YouTube Settles With Teen Who Says Infinite Scroll Ruined His Life, Gets to Keep Infinite Scrolling
YouTube settles with a 15-year-old who claims infinite scroll and autoplay made him addicted, anxious, and sleep-deprived - but the features remain, because progress is a journey.
Google's YouTube has settled a social media addiction case brought by a 15-year-old Florida teen, adding another notch to the growing list of legal headaches for platforms accused of engineering a youth mental health crisis. The teenager, identified only as R.K.C. in court documents, alleged that YouTube and its ilk designed their platforms to be as addictive as a slot machine, but with less chance of winning cash.
"This matter has been amicably resolved," Google spokesman José Castañeda told the BBC, presumably while not mentioning the settlement amount. "Our focus remains on building age-appropriate products and parental controls that deliver on that promise." Because nothing says "age-appropriate" like a platform that auto-plays videos until your eyeballs dry out.
R.K.C. is still suing Instagram-parent Meta, TikTok, and Snap Inc., with a trial set to begin July 27 in Los Angeles.
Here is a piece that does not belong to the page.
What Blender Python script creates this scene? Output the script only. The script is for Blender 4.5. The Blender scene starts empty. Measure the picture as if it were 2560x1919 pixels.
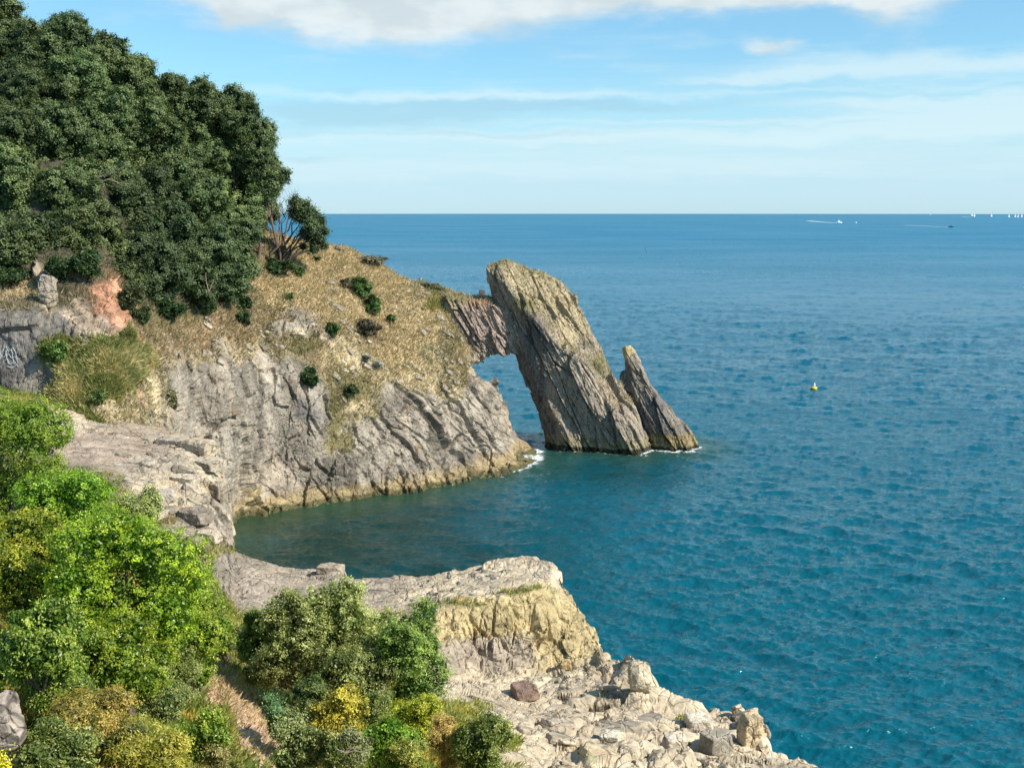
import bpy, math, random
import numpy as np
from mathutils import Vector, kdtree
from mathutils.bvhtree import BVHTree

# ------------------------------------------------------------------ camera, sky, sun
SC = bpy.context.scene
S = 0.7                      # metres per layout unit
CH = 30.0 * S                # eye height above the water
FPX = 1098.0                 # focal length in pixels at 1024 wide
LEVEL = 210.6                # picture row of the true level
TH = math.atan((383.5 - LEVEL) / FPX)
EARTH = 6.371e6

cam_d = bpy.data.cameras.new("camera"); cam = bpy.data.objects.new("camera", cam_d)
SC.collection.objects.link(cam); SC.camera = cam
cam.location = (0, 0, CH)
cam.rotation_euler = (math.pi / 2 - TH, 0, 0)
cam_d.sensor_width = 36.0
cam_d.lens = 36.0 * FPX / 1024.0
cam_d.clip_start = 0.1; cam_d.clip_end = 60000

SUN_EL = math.radians(40); SUN_AZ = math.radians(113)      # azimuth clockwise from +Y
sun_d = bpy.data.lights.new("sun", 'SUN'); sun = bpy.data.objects.new("sun", sun_d)
SC.collection.objects.link(sun)
sdir = Vector((math.sin(SUN_AZ) * math.cos(SUN_EL), math.cos(SUN_AZ) * math.cos(SUN_EL), math.sin(SUN_EL)))
sun.rotation_euler = sdir.to_track_quat('Z', 'Y').to_euler()
sun.location = (60, -20, 80)
sun_d.energy = 4.8; sun_d.angle = math.radians(0.53); sun_d.color = (1.0, 0.93, 0.82)

SC.view_settings.view_transform = 'Standard'; SC.view_settings.look = 'None'
SC.view_settings.exposure = 0.5; SC.view_settings.gamma = 1.0
SC.view_settings.use_curve_mapping = False

class NT:
    """tiny helper for node trees"""
    def __init__(s, tree): s.t = tree
    def n(s, kind, **kw):
        o = s.t.nodes.new(kind)
        ins = kw.pop('ins', {})
        for k, v in kw.items(): setattr(o, k, v)
        for k, v in ins.items(): s.put(o.inputs[k], v)
        return o
    def put(s, sock, v):
        if isinstance(v, bpy.types.NodeSocket): s.t.links.new(v, sock)
        else: sock.default_value = v
    def m(s, op, a, b=None, c=None, clamp=False):
        o = s.t.nodes.new('ShaderNodeMath'); o.operation = op; o.use_clamp = clamp
        s.put(o.inputs[0], a)
        if b is not None: s.put(o.inputs[1], b)
        if c is not None: s.put(o.inputs[2], c)
        return o.outputs[0]
    def sm(s, x, a, b, lo=0.0, hi=1.0):
        o = s.t.nodes.new('ShaderNodeMapRange'); o.interpolation_type = 'SMOOTHSTEP'
        s.put(o.inputs['Value'], x); s.put(o.inputs['From Min'], a); s.put(o.inputs['From Max'], b)
        s.put(o.inputs['To Min'], lo); s.put(o.inputs['To Max'], hi)
        return o.outputs[0]
    def mix(s, f, a, b, blend='MIX'):
        o = s.t.nodes.new('ShaderNodeMix'); o.data_type = 'RGBA'; o.blend_type = blend
        s.put(o.inputs[0], f); s.put(o.inputs[6], a); s.put(o.inputs[7], b)
        return o.outputs[2]
    def noise(s, vec, scale, detail=4.0, rough=0.55, dist=0.0):
        o = s.n('ShaderNodeTexNoise', ins={'Vector': vec, 'Scale': scale, 'Detail': detail, 'Roughness': rough, 'Distortion': dist})
        return o.outputs['Fac']
    def mapping(s, vec, scale=(1, 1, 1), rot=(0, 0, 0), loc=(0, 0, 0)):
        o = s.n('ShaderNodeMapping', ins={'Vector': vec, 'Scale': scale, 'Rotation': rot, 'Location': loc})
        return o.outputs[0]

def build_world():
    w = bpy.data.worlds.new("World"); SC.world = w; w.use_nodes = True
    t = NT(w.node_tree); w.node_tree.nodes.clear()
    sky = t.n('ShaderNodeTexSky'); sky.sky_type = 'NISHITA'; sky.sun_disc = False
    sky.sun_elevation = SUN_EL; sky.sun_rotation = SUN_AZ
    sky.altitude = 10; sky.air_density = 1.0; sky.dust_density = 0.35; sky.ozone_density = 2.2
    tc = t.n('ShaderNodeTexCoord')
    sep = t.n('ShaderNodeSeparateXYZ', ins={0: tc.outputs['Generated']})
    x, y, z = sep.outputs
    az = t.m('ARCTAN2', x, y); el = t.m('ARCSINE', z)
    # cloud plane coordinates: streaks flatten towards the horizon
    uv = t.n('ShaderNodeCombineXYZ', ins={0: t.m('MULTIPLY', az, 1.0), 1: t.m('MULTIPLY', el, 1.0), 2: 0.0}).outputs[0]
    wn = t.n('ShaderNodeTexNoise', ins={'Vector': t.mapping(uv, (9, 26, 1)), 'Scale': 1.0, 'Detail': 6.0, 'Roughness': 0.6})
    warp = t.m('SUBTRACT', wn.outputs['Fac'], 0.5)
    azw = t.m('ADD', az, t.m('MULTIPLY', warp, 0.10))
    elw = t.m('ADD', el, t.m('MULTIPLY', warp, 0.035))
    def A(px): return math.atan((px - 512) / FPX)
    def E(py): return math.atan((LEVEL - py) / FPX)
    def blob(px, py, rx, ry, amp):
        dx = t.m('DIVIDE', t.m('SUBTRACT', azw, A(px)), rx / FPX)
        dy = t.m('DIVIDE', t.m('SUBTRACT', elw, E(py)), ry / FPX)
        q = t.m('ADD', t.m('MULTIPLY', dx, dx), t.m('MULTIPLY', dy, dy))
        return t.m('MULTIPLY', t.m('EXPONENT', t.m('MULTIPLY', q, -1.0)), amp)
    def total(lst):
        r = None
        for b in lst:
            v = blob(*b); r = v if r is None else t.m('ADD', r, v)
        return r
    puff = total([(360, 8, 170, 20, 1.0), (400, 28, 75, 26, 1.0), (300, 14, 90, 24, .7), (250, 27, 30, 12, .6), (470, 12, 100, 26, .9), (600, -6, 200, 20, 1.1),
                  (800, -4, 220, 20, 1.1), (872, 20, 36, 26, .9), (940, 0, 200, 12, .6), (755, 59, 20, 9, .8), (190, 2, 60, 10, .4), (620, -60, 700, 40, 1.6), (700, 2, 350, 12, .7), (540, 24, 40, 8, .3)])
    nz1 = t.noise(t.mapping(uv, (16, 42, 1)), 1.0, 7.0, 0.58)
    m1 = t.sm(t.m('ADD', puff, t.m('MULTIPLY', t.m('SUBTRACT', nz1, 0.5), 1.3)), 0.02, 1.05)
    band = total([(960, 80, 210, 13, 1.0), (760, 86, 90, 5, .55), (1010, 122, 180, 15, .9), (880, 112, 120, 5, .5), (900, 138, 250, 7, .5), (600, 45, 150, 10, .16), (700, 50, 60, 6, .25), (610, 68, 70, 10, .3),
                  (560, 140, 500, 8, .6), (400, 100, 220, 5, .4), (800, 100, 400, 4, .4), (700, 126, 300, 3, .5), (360, 30, 200, 6, .25), (640, 170, 700, 14, .6), (640, 150, 500, 12, .3), (330, 62, 40, 10, .2), (500, 96, 200, 12, .25)])
    nz2 = t.noise(t.mapping(uv, (7, 95, 1)), 1.0, 7.0, 0.62)
    m2 = t.sm(t.m('ADD', band, t.m('MULTIPLY', t.m('SUBTRACT', nz2, 0.5), 0.9)), 0.05, 1.0)
    grey = total([(380, 118, 130, 13, 1.2), (560, 110, 190, 6, .9), (520, 138, 300, 3, .5), (430, 30, 40, 12, .5), (880, 34, 30, 8, .5), (640, 68, 60, 6, .4), (250, 88, 40, 6, .4), (230, 44, 60, 10, .4), (310, 162, 40, 4, .6), (360, 92, 40, 4, .5), (300, 130, 40, 10, .4), (560, 148, 90, 4, .4)])
    m3 = t.sm(t.m('ADD', grey, t.m('MULTIPLY', t.m('SUBTRACT', nz2, 0.5), 0.9)), 0.15, 0.95)
    # vapour whitening towards the horizon
    hz = t.sm(el, E(198), E(60), 0.80, 0.0)
    hz2 = t.sm(el, E(214), E(197), 0.80, 1.0)
    hz = t.m('MAXIMUM', hz, t.sm(el, E(209), E(160), 0.80, 0.0))
    hz = t.m('MULTIPLY', hz, hz2)
    skyc = t.mix(1.0, sky.outputs[0], (0.80, 1.22, 1.36, 1), 'MULTIPLY')
    K = 1.0 / 0.12
    def C(r, g, b): return (r * K, g * K, b * K, 1)
    c = t.mix(.12, skyc, C(.5, .75, .85))
    c = t.mix(hz, c, C(.555, .77, .93))
    c = t.mix(t.m('MULTIPLY', m2, .68), c, C(.72, .89, .94))
    c = t.mix(t.m('MULTIPLY', m3, .45), c, C(.37, .60, .74))
    shade = t.noise(t.mapping(uv, (14, 30, 1), loc=(3, 1, 0)), 1.0, 5.0, 0.5)
    pc = t.mix(t.sm(shade, .38, .62), C(.64, .73, .76), C(.80, .87, .88))
    c = t.mix(t.m('MULTIPLY', m1, .93), c, pc)
    bg = t.n('ShaderNodeBackground', ins={'Color': c, 'Strength': 0.088})
    out = t.n('ShaderNodeOutputWorld', ins={'Surface': bg.outputs[0]})
build_world()

# ------------------------------------------------------------------ helpers
rng = np.random.default_rng(7)
random.seed(7)
COL = SC.collection

def P(px, py, D):
    """point at forward distance D (layout units) seen at picture position px, py"""
    D = np.asarray(D, float) * S
    a = (np.asarray(px, float) - 512) / FPX; b = -(np.asarray(py, float) - 383.5) / FPX
    t = D / (math.cos(TH) + b * math.sin(TH))
    return np.stack(np.broadcast_arrays(a * t, D, CH + t * (-math.sin(TH) + b * math.cos(TH))), -1)
def WD(py):
    """forward distance (layout units) of the water seen at row py"""
    b = -(py - 383.5) / FPX
    return 30.0 * (math.cos(TH) + b * math.sin(TH)) / (math.sin(TH) - b * math.cos(TH))
def project(p):
    x, y, z = p[..., 0], p[..., 1], p[..., 2] - CH
    f = y * math.cos(TH) - z * math.sin(TH); u = y * math.sin(TH) + z * math.cos(TH)
    f = np.maximum(f, 0.1)
    return 512 + FPX * x / f, 383.5 - FPX * u / f

def _h(ix, iy, iz, seed):
    h = (ix.astype(np.uint32) * np.uint32(374761393)) ^ (iy.astype(np.uint32) * np.uint32(668265263)) ^ (iz.astype(np.uint32) * np.uint32(2147483647 - 58)) ^ np.uint32((seed * 974634777) & 0xffffffff)
    h = (h ^ (h >> np.uint32(13))) * np.uint32(1274126177)
    h = (h ^ (h >> np.uint32(15))) * np.uint32(2246822519)
    h ^= h >> np.uint32(16)
    return h.astype(np.float32) / np.float32(4294967295.0)
def vnoise(p, seed=0):
    p = np.asarray(p, np.float32); i = np.floor(p).astype(np.int32); f = p - i
    w = f * f * f * (f * (f * 6 - 15) + 10); r = 0
    for dx in (0, 1):
        wx = w[..., 0] if dx else 1 - w[..., 0]
        for dy in (0, 1):
            wy = w[..., 1] if dy else 1 - w[..., 1]
            for dz in (0, 1):
                wz = w[..., 2] if dz else 1 - w[..., 2]
                r = r + wx * wy * wz * _h(i[..., 0] + dx, i[..., 1] + dy, i[..., 2] + dz, seed)
    return r * 2 - 1
def fbm(p, octv=4, gain=0.5, seed=0, ridge=False):
    a = 1.0; r = 0; tot = 0; q = np.asarray(p, np.float32)
    for o in range(octv):
        n = vnoise(q, seed + o)
        r = r + a * ((1 - 2 * np.abs(n)) if ridge else n); tot += a
        a *= gain; q = q * 2.03 + 7.7
    return r / tot
def worley(p, seed=0):
    p = np.asarray(p, np.float32); i = np.floor(p).astype(np.int32); sh = p.shape[:-1]
    f1 = np.full(sh, 9., np.float32); f2 = np.full(sh, 9., np.float32)
    d = np.zeros(p.shape, np.float32); cid = np.zeros(p.shape, np.float32)
    for dx in (-1, 0, 1):
        for dy in (-1, 0, 1):
            for dz in (-1, 0, 1):
                jx, jy, jz = i[..., 0] + dx, i[..., 1] + dy, i[..., 2] + dz
                r = np.stack((_h(jx, jy, jz, seed), _h(jx, jy, jz, seed + 1), _h(jx, jy, jz, seed + 2)), -1)
                v = np.stack((jx, jy, jz), -1) + r * 0.9 - p
                q = np.sqrt((v * v).sum(-1)); m = q < f1
                f2 = np.where(m, f1, np.minimum(f2, q)); f1 = np.where(m, q, f1)
                d[m] = v[m]; cid[m] = r[m]
    return f1, f2, d, cid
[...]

His case will be the second in a series overseen by Judge Carolyn Kuhl, who is wrangling over 1,000 similar lawsuits in California. The first trial, earlier this year, saw a 20-year-old California woman known as K.G.M. win $6 million after a jury found Meta and YouTube liable for mental health effects. That same week, a New Mexico jury ordered Meta to pay $375 million for misleading users about children's safety. It's almost as if juries are starting to notice a pattern.
R.K.C. claims features like infinite scroll and autoplay turned his phone into a compulsion machine, causing anxiety and sleep deprivation. His attorneys, John Morgan and Emily Jeffcott, noted that "leadership at these social media companies have been strategizing for years to hook children early and maximize their usage." In other words, they were very good at their jobs.
Google, for its part, says it has built YouTube "responsibly" for over a decade, launching YouTube Kids in 2015 as a curated safe space. The company also settled a Kentucky school district case last month, where schools sought changes to addictive features and reimbursement for costs related to student anxiety, depression, and self-harm. The trial was set for mid-June in Oakland, but the companies opted to settle rather than face more jury scrutiny. Another trial brought by US states against Meta is scheduled for August.
So, progress? Sort of. The checks are being written, but the infinite scroll continues to scroll.